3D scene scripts

+ + +

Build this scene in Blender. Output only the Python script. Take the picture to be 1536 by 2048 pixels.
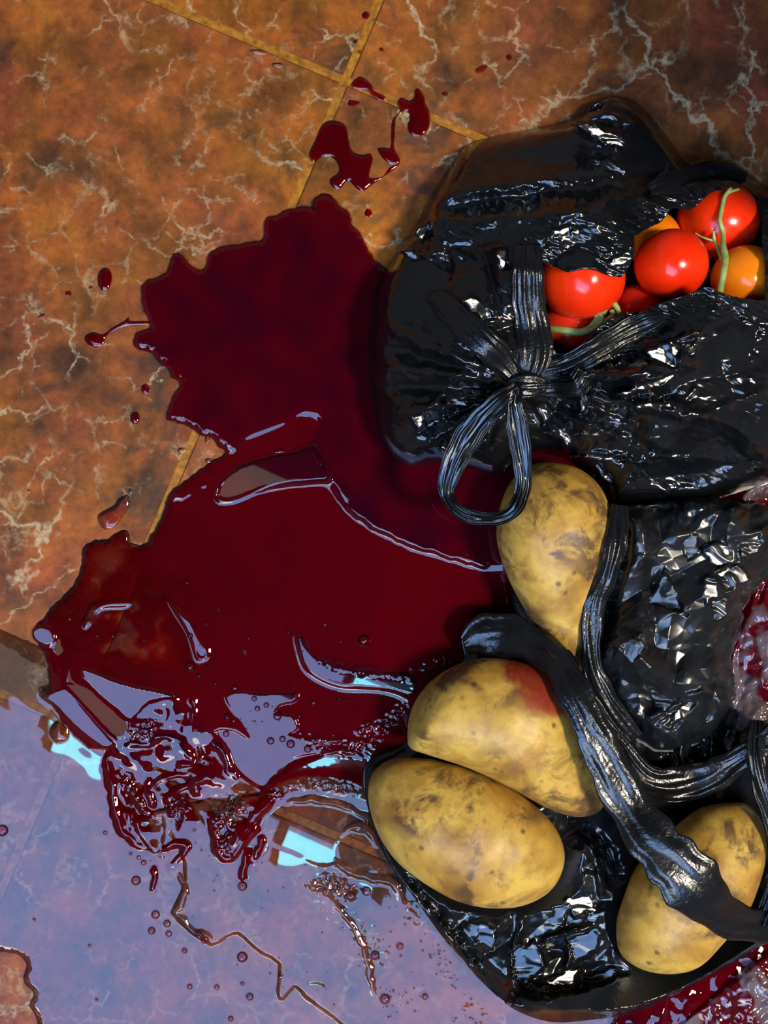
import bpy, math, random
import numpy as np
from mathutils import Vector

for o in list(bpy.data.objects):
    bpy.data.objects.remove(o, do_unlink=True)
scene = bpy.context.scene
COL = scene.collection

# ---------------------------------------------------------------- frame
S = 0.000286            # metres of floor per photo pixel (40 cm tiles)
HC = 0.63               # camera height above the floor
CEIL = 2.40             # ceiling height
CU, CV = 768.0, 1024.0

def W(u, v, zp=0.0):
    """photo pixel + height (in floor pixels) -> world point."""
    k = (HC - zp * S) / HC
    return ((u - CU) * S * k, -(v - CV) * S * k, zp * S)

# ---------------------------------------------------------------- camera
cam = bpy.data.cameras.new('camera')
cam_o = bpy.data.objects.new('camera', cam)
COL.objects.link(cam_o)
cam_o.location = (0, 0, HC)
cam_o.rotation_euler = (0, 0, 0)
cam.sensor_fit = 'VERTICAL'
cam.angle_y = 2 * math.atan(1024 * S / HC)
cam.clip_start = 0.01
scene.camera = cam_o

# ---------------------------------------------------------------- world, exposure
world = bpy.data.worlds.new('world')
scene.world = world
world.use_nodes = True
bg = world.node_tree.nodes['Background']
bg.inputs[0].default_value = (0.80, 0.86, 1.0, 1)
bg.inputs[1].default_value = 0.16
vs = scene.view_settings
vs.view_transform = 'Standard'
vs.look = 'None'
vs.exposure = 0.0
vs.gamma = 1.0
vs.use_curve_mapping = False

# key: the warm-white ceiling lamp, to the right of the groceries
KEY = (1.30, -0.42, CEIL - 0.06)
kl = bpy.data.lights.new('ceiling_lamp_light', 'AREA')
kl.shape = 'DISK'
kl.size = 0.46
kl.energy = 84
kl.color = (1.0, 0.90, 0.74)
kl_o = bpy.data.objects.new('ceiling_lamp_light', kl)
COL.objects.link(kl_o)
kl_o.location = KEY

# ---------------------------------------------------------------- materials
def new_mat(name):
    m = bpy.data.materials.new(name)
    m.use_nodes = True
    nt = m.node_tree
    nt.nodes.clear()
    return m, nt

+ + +

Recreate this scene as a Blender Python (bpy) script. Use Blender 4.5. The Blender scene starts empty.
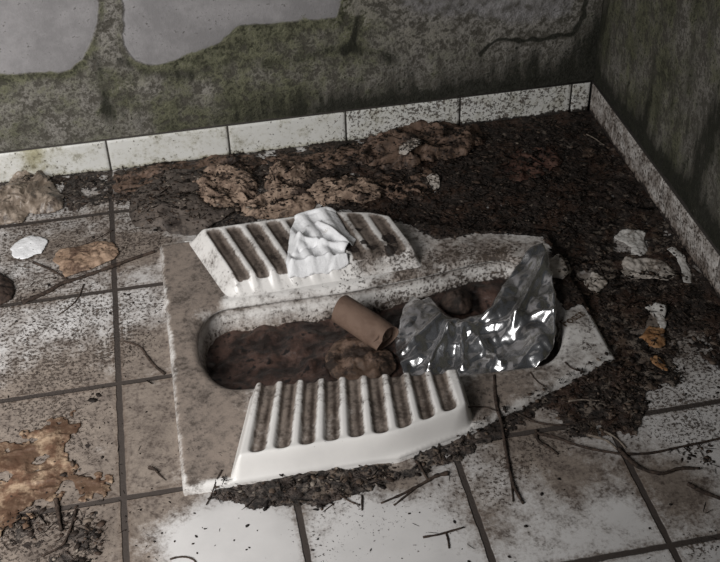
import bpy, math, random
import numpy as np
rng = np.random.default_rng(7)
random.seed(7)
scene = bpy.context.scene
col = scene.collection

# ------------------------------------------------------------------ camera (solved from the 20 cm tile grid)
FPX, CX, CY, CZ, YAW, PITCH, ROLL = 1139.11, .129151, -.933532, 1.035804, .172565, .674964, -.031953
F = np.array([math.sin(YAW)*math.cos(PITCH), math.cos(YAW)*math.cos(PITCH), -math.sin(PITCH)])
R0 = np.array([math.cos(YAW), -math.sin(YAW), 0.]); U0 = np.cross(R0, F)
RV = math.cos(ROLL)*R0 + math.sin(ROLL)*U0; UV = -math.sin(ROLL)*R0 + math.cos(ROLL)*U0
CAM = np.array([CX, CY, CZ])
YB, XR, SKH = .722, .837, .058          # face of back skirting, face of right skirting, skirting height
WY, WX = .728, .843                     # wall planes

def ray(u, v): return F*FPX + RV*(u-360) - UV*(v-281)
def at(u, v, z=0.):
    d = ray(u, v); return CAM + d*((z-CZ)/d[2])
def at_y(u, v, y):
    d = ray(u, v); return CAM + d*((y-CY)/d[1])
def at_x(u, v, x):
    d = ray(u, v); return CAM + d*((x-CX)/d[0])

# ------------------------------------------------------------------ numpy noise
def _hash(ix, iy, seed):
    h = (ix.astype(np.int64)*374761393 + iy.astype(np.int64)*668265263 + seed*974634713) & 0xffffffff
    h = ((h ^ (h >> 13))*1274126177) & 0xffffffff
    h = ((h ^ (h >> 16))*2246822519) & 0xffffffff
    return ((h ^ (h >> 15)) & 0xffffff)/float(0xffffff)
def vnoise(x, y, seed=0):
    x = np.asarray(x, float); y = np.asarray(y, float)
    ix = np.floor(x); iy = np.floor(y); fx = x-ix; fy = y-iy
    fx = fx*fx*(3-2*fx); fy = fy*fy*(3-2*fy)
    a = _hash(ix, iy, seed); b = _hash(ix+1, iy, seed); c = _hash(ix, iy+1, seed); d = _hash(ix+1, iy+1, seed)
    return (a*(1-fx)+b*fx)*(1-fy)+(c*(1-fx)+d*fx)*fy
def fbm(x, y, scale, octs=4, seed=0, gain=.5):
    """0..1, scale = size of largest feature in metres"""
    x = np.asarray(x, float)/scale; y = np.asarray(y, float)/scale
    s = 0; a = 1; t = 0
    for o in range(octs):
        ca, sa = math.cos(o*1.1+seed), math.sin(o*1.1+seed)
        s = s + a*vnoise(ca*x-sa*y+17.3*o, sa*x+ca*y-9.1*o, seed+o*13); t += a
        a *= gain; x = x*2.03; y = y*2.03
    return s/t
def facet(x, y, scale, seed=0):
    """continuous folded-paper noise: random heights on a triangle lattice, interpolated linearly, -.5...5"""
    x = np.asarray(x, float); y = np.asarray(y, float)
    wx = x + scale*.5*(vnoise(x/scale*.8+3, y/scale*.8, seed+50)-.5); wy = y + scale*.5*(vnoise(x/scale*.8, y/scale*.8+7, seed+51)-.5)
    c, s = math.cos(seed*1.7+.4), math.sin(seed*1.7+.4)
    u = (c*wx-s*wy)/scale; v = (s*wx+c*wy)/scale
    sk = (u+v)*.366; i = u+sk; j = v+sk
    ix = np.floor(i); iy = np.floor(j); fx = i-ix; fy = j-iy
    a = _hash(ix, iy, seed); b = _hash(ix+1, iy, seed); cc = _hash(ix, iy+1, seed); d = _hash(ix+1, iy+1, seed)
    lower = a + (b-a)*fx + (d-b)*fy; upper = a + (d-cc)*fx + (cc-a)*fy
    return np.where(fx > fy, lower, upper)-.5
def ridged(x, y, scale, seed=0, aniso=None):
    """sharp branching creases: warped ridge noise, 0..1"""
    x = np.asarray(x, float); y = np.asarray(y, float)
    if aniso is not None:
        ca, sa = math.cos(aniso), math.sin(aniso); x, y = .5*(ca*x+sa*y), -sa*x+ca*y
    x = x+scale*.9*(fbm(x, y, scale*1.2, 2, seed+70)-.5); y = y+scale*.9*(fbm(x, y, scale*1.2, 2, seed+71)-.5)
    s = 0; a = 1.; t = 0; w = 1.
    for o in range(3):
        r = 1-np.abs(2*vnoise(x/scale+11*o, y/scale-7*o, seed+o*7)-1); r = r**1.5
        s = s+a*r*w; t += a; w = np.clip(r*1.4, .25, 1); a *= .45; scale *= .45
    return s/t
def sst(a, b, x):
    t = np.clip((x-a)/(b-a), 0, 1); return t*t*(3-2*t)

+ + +

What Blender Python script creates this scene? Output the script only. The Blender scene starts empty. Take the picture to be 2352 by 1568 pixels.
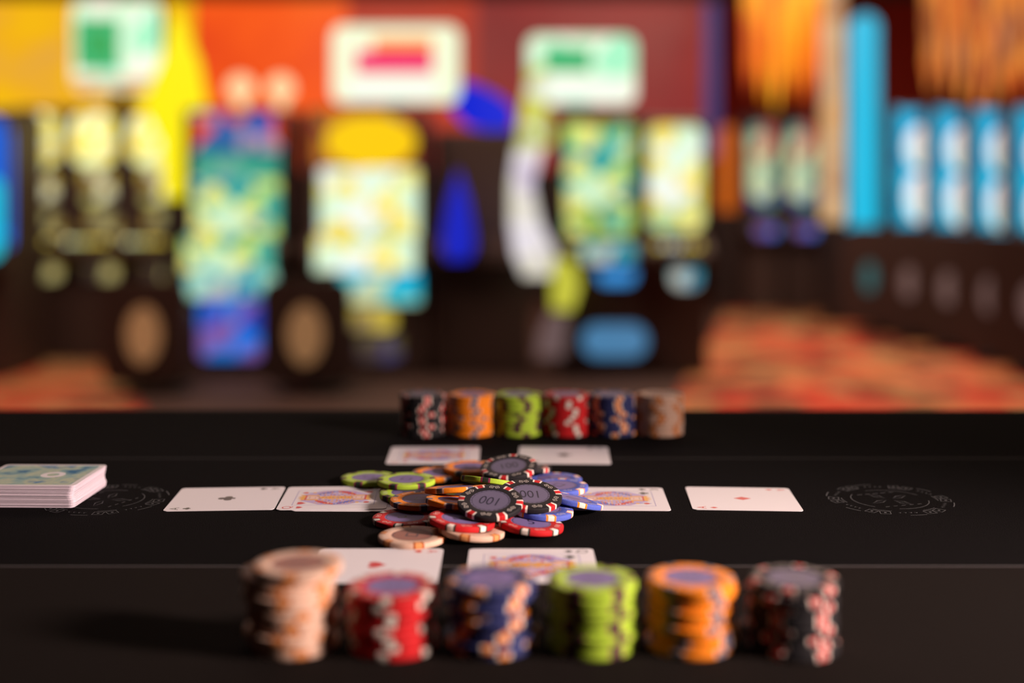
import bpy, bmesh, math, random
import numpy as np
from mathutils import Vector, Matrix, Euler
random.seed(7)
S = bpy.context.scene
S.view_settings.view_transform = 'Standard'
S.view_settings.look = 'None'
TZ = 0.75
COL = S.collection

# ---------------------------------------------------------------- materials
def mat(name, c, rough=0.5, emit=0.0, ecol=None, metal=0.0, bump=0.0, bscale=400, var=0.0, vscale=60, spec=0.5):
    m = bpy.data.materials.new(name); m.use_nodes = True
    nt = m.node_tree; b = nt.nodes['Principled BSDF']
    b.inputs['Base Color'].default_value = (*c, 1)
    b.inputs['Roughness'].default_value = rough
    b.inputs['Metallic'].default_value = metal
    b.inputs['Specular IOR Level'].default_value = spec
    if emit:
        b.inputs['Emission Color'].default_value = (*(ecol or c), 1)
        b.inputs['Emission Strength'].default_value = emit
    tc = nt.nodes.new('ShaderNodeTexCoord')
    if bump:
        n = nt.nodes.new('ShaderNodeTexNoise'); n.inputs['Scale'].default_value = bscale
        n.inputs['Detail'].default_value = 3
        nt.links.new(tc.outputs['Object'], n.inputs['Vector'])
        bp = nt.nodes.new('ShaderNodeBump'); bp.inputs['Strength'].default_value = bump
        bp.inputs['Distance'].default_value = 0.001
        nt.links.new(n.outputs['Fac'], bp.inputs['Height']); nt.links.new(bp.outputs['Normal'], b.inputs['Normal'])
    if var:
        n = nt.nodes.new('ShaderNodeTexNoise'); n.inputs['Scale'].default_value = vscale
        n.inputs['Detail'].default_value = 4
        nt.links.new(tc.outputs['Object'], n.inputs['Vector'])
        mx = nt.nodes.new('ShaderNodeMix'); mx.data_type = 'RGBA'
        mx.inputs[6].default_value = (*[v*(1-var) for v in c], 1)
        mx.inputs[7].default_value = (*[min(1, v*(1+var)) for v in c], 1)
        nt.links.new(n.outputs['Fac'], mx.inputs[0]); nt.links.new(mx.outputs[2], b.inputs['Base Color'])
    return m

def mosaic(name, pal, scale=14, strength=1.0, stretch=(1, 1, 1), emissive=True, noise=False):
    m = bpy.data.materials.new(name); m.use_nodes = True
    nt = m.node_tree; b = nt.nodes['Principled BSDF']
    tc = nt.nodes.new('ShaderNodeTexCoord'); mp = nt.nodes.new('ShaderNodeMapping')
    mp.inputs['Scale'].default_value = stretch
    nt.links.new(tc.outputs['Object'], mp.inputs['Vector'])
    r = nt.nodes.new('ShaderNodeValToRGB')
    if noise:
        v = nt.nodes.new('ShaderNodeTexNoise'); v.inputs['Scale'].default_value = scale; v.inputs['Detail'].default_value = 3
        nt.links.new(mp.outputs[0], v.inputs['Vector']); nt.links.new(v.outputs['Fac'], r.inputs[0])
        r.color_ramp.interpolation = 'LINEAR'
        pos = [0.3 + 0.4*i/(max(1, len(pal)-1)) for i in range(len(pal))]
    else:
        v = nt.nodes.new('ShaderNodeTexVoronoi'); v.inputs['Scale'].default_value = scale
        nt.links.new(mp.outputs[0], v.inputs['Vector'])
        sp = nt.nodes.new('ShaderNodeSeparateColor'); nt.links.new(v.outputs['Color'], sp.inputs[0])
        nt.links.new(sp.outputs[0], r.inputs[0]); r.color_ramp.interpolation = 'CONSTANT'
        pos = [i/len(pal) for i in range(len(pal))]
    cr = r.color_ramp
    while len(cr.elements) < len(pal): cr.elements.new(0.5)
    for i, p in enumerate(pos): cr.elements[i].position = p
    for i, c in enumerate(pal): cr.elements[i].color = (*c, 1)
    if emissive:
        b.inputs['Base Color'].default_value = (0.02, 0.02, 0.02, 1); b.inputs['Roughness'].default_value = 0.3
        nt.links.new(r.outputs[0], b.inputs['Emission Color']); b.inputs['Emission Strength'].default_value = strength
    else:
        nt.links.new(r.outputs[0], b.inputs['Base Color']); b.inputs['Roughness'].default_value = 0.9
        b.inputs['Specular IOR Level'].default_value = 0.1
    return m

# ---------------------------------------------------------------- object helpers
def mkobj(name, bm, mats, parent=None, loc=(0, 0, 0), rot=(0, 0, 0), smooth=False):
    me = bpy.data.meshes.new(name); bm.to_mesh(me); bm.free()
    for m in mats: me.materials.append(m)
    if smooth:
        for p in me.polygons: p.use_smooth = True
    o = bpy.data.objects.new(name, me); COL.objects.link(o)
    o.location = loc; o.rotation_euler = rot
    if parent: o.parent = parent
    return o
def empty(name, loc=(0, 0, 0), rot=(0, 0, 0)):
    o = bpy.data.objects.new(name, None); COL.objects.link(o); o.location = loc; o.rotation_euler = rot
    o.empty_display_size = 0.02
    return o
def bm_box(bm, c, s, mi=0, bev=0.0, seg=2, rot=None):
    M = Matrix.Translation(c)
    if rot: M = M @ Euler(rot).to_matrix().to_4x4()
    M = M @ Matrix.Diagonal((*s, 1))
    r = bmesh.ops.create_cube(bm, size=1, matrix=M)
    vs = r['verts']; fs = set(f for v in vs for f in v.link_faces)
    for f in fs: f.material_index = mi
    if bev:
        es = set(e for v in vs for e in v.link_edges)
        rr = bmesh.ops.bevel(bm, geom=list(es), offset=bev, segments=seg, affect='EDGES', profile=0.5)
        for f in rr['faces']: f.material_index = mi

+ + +

WRITTEN INSTRUCTION: Above are some records. Output exactly the lines from the one that contains "What Blender Python" to the one that contains "COL = S.collection", keeping both, and omit the pictures.

SOLUTION TO THIS PROBLEM:
What Blender Python script creates this scene? Output the script only. The Blender scene starts empty. Take the picture to be 2352 by 1568 pixels.
import bpy, bmesh, math, random
import numpy as np
from mathutils import Vector, Matrix, Euler
random.seed(7)
S = bpy.context.scene
S.view_settings.view_transform = 'Standard'
S.view_settings.look = 'None'
TZ = 0.75
COL = S.collection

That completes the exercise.